# Start of SOURCE MATERIAL
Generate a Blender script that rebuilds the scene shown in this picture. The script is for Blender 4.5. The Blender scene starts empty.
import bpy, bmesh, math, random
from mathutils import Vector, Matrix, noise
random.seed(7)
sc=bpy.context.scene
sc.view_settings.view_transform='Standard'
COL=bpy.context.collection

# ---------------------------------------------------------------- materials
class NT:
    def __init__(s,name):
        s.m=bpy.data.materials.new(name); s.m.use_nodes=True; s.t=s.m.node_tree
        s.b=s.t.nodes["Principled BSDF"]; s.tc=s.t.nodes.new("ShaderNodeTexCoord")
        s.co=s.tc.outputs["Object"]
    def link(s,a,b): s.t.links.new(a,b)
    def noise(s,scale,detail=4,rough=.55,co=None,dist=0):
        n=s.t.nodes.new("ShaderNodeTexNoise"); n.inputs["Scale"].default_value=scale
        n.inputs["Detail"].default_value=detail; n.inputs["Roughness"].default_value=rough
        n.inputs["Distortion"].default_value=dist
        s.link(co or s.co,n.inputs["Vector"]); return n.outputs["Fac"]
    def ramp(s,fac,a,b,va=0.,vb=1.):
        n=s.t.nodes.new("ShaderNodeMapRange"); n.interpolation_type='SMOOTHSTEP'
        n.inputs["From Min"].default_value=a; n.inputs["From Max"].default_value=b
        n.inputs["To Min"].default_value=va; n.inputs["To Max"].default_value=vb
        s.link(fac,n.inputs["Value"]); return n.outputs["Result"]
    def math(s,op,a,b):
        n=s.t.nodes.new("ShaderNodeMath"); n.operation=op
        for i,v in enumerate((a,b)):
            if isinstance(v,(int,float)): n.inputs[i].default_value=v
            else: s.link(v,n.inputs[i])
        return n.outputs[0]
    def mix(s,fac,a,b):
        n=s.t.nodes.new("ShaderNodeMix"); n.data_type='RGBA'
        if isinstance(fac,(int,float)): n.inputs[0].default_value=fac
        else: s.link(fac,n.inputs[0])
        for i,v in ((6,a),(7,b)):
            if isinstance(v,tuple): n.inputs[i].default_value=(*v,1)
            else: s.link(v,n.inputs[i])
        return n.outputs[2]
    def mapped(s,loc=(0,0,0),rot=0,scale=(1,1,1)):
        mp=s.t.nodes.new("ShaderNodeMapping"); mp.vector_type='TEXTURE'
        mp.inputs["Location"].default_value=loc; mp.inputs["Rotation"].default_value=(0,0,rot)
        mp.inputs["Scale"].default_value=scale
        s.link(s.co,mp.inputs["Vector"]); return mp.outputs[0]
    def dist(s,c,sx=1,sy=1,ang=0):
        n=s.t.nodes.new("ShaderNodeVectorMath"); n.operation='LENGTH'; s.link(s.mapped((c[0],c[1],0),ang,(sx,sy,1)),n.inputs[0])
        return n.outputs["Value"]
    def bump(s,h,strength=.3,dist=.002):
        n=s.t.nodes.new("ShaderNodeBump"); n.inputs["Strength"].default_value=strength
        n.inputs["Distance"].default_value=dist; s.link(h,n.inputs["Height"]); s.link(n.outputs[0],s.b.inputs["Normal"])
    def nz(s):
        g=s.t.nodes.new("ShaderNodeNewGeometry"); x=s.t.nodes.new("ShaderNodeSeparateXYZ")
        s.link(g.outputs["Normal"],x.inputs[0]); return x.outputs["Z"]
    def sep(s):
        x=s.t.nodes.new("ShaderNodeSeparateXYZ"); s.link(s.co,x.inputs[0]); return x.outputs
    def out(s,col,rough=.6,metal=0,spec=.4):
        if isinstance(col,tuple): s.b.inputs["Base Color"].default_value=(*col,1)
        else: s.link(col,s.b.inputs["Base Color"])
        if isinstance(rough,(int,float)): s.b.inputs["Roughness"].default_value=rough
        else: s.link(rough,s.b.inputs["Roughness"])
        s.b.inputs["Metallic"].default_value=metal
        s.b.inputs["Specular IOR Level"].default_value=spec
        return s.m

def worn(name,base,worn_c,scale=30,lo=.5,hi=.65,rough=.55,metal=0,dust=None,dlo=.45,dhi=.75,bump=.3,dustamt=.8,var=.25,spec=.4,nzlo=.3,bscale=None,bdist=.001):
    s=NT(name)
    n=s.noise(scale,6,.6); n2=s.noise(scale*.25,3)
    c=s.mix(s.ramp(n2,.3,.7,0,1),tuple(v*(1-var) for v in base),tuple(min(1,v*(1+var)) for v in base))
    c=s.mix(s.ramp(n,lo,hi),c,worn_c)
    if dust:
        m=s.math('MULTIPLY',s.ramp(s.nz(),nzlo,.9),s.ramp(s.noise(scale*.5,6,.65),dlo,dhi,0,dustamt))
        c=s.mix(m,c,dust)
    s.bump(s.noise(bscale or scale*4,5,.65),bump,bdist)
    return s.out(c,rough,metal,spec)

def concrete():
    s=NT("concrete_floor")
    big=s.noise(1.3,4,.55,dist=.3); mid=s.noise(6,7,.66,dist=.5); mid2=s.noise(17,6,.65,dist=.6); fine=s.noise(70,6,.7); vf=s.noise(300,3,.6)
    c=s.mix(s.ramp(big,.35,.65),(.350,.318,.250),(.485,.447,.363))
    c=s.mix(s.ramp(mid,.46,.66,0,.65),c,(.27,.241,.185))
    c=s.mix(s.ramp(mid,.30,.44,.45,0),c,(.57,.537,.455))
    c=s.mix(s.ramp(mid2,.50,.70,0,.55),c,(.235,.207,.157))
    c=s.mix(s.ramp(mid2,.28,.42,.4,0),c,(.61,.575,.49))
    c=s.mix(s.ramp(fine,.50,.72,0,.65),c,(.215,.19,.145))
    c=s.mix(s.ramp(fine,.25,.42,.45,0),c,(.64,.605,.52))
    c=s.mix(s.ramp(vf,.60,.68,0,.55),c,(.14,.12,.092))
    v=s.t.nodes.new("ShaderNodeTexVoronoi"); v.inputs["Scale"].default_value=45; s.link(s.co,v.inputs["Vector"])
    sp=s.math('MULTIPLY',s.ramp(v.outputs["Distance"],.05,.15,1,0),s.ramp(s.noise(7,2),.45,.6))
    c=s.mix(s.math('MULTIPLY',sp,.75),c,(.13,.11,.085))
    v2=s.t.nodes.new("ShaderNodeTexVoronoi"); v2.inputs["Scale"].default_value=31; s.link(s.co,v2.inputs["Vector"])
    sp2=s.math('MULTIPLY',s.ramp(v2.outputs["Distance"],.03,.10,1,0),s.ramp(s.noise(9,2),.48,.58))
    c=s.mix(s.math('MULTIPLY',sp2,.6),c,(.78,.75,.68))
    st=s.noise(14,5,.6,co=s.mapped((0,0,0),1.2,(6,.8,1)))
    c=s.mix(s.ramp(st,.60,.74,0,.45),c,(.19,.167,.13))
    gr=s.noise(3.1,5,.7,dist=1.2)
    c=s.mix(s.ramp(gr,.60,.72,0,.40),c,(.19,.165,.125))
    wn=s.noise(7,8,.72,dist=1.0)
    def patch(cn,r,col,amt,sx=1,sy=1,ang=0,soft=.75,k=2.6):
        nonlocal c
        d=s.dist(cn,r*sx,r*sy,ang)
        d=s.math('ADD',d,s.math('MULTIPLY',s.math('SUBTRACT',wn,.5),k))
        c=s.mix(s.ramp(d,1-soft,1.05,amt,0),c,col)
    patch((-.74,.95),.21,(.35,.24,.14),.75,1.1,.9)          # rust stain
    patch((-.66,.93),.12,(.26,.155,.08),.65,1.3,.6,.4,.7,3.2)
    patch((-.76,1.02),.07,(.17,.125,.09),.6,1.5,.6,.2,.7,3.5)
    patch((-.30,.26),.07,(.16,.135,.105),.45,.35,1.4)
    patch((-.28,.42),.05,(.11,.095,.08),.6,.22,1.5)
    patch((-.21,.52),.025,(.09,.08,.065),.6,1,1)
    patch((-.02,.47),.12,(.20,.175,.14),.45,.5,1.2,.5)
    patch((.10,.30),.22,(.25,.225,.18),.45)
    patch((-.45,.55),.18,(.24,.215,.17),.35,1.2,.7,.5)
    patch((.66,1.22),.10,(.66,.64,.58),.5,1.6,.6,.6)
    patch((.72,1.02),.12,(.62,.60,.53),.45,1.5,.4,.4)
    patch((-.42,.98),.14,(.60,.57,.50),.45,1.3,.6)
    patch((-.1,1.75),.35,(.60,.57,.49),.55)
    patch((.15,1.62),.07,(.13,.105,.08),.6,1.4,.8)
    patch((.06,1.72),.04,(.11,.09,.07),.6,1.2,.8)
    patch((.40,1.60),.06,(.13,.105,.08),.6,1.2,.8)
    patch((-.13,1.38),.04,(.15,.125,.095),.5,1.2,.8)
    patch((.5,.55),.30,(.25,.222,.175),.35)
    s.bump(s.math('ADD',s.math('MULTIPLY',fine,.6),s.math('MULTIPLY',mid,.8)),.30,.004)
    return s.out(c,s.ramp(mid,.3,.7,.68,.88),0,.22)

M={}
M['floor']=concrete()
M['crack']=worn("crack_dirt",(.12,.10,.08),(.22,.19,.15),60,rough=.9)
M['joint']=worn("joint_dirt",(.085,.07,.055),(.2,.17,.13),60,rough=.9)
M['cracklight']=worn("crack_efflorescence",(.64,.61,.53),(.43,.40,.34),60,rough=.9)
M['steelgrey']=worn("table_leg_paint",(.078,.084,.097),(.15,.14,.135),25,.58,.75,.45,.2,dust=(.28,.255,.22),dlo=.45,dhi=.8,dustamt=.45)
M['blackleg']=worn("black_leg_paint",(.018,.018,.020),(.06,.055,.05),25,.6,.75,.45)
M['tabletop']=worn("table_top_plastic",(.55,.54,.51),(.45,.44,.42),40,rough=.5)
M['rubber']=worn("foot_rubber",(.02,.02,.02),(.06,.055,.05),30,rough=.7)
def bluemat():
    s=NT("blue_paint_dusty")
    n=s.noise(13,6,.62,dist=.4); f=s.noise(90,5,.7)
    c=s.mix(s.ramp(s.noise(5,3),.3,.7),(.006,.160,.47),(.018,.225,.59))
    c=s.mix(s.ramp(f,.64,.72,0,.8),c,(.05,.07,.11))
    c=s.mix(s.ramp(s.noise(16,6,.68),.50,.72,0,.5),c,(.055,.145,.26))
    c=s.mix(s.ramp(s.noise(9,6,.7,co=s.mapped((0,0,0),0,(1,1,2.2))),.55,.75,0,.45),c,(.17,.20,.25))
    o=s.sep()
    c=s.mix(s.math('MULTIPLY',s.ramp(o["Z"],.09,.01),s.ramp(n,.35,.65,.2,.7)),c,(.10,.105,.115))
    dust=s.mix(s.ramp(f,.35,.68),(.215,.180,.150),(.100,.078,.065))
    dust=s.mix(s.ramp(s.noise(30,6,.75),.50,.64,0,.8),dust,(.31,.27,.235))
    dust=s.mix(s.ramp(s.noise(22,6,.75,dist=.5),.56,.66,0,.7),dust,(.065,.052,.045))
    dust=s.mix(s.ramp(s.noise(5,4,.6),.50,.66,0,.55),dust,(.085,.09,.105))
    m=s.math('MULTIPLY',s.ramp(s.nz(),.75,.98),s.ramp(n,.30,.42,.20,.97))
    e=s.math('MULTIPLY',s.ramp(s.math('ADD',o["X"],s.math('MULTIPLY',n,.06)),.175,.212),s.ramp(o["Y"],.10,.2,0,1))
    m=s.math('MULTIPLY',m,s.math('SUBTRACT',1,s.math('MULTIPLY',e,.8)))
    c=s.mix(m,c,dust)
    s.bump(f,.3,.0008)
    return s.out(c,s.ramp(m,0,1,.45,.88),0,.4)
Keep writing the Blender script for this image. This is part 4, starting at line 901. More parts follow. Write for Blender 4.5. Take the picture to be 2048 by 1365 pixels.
# End of SOURCE MATERIAL
Write down again the exact lines running from the beginning of the data to the line containing "COL=bpy.context.collection", with both ends included.

Generate a Blender script that rebuilds the scene shown in this picture. The script is for Blender 4.5. The Blender scene starts empty.
import bpy, bmesh, math, random
from mathutils import Vector, Matrix, noise
random.seed(7)
sc=bpy.context.scene
sc.view_settings.view_transform='Standard'
COL=bpy.context.collection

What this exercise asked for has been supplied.